Techno-economic-environmental analysis of a PVT-based solar combined cooling, heating, and power system

The growing adoption of solar energy in the residential sector plays a pivotal role in advancing sustainable energy practices, reducing carbon dioxide emissions, and enhancing energy independence. This study examines a solar combined cooling, heating, and power (S-CCHP) system incorporating photovoltaic–thermal (PVT) technology and assesses its performance alongside alternative photovoltaic (PV) and solar thermal (ST) configurations. A transient model is developed, together with economic and environmental assessments, to simulate overall energy performance, including the use of thermal energy from the PVT system to support summer cooling via a diffusion absorption refrigeration (DAR) cycle without using electricity during summer months.
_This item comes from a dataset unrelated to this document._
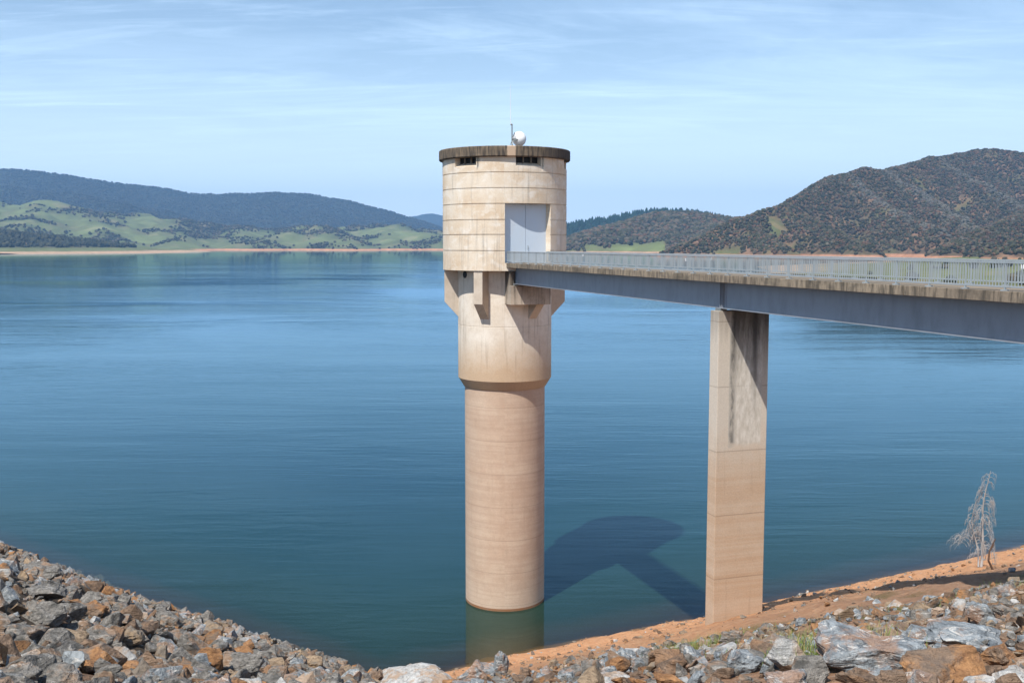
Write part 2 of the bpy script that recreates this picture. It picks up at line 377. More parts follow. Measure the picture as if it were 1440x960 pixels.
def hill(name, ridges, x0, x1, y0, y1, step, mat, rough, cover, label, clip=-6):
    xs = np.arange(x0, x1+step, step); ys = np.arange(y0, y1+step, step); X, Y = np.meshgrid(xs, ys)
    H = np.full(X.shape, -200.)
    wx = 160*fbm(X/rough[1]+3, Y/rough[1], 3)*rough[2]; wy_ = 160*fbm(X/rough[1]+31, Y/rough[1]+8, 3)*rough[2]
    for pts, slope in ridges:
        P = [at(*p) for p in pts]
        best = np.full(X.shape, -400.)
        for A, B in zip(P[:-1], P[1:]):
            d, t = seg_dist(X+wx*0, Y+wy_*0, A, B)
            d2 = d*(1+.55*rough[2]*fbm(X/rough[1]+3, Y/rough[1], 3)*2)
            zr = A.z*(1-t)+B.z*t
            d3 = np.sqrt(d2*d2+400)-20
            best = np.maximum(best, zr-slope*d3)
        # smooth max
        k = 12.; t = np.clip(.5+.5*(best-H)/k, 0, 1); H = H*(1-t)+best*t+k*t*(1-t)*.5
    H = H+rough[0]*fbm(X/rough[1]*3, Y/rough[1]*3, 4)*np.clip(H/60, 0.05, 1)
    H = np.maximum(H, clip)
    cov = np.clip(cover(X, Y, H), 0, 1)
    V = np.stack([X.ravel(), Y.ravel(), H.ravel()], 1); Fc = gridfaces(len(xs), len(ys))
    keep = (H.ravel()[Fc] > clip+.01).any(1); Fc = Fc[keep]
    me = npmesh(name, V, Fc, [mat], smooth=True)
    at_ = me.attributes.new('cover', 'FLOAT', 'POINT'); at_.data.foreach_set('value', cov.astype(np.float32).ravel())
    tag(link(name, me), label, kind='structure')
    return X, Y, H, cov, step
def sample(hl, n, mincov=.5, power=1, maxz=1e9, minz=6):
    X, Y, H, cov, step = hl; ny, nx = X.shape
    w = np.where((H > minz) & (cov > mincov), cov**power, 0)[:-1,:-1].ravel()
    # keep what the frame could see, with margin
    px = 720+F*X[:-1,:-1].ravel()/Y[:-1,:-1].ravel(); w = w*((px > -260) & (px < 1700))
    idx = rng.choice(len(w), size=n, p=w/w.sum()); j, i = np.divmod(idx, nx-1); u = rng.random(n); v = rng.random(n)
    x = X[j, i]+u*step; y = Y[j, i]+v*step
    z = (H[j,i]*(1-u)+H[j,i+1]*u)*(1-v)+(H[j+1,i]*(1-u)+H[j+1,i+1]*u)*v
    return np.stack([x, y, z], 1)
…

All system configurations are analysed under different layouts, both with and without battery storage. As a case study, the system is designed for application in Berlin, Germany, and the results show that the PVT-based system can supply 68% of domestic hot water demand and 48% of appliance electricity use, but only 12% of space heating due to the limited temperature output of the PVT collectors. Importantly, while the DAR system achieves full coverage of space cooling demand in summer, it relies heavily on auxiliary thermal energy input, underscoring a key area for system improvement. The economic analysis indicates net present values of approximately €7800 for PVT, €11,300 for ST, and €23,600 for PV, with corresponding payback periods of 21.0, 16.5, and 6.9 years. In terms of environmental performance, the PVT-based system achieves the highest carbon dioxide emission reduction at 2658 kg/year, followed by the PV (1904 kg/year) and ST (1781 kg/year) systems. The sensitivity analysis highlights the critical role of battery integration, especially under high grid electricity prices. In conclusion, the PVT-based S-CCHP system demonstrates strong economic and environmental potential in urban environments, while the DAR integration offers a compelling pathway for electricity-free cooling, revealing significant opportunities for optimisation and future development.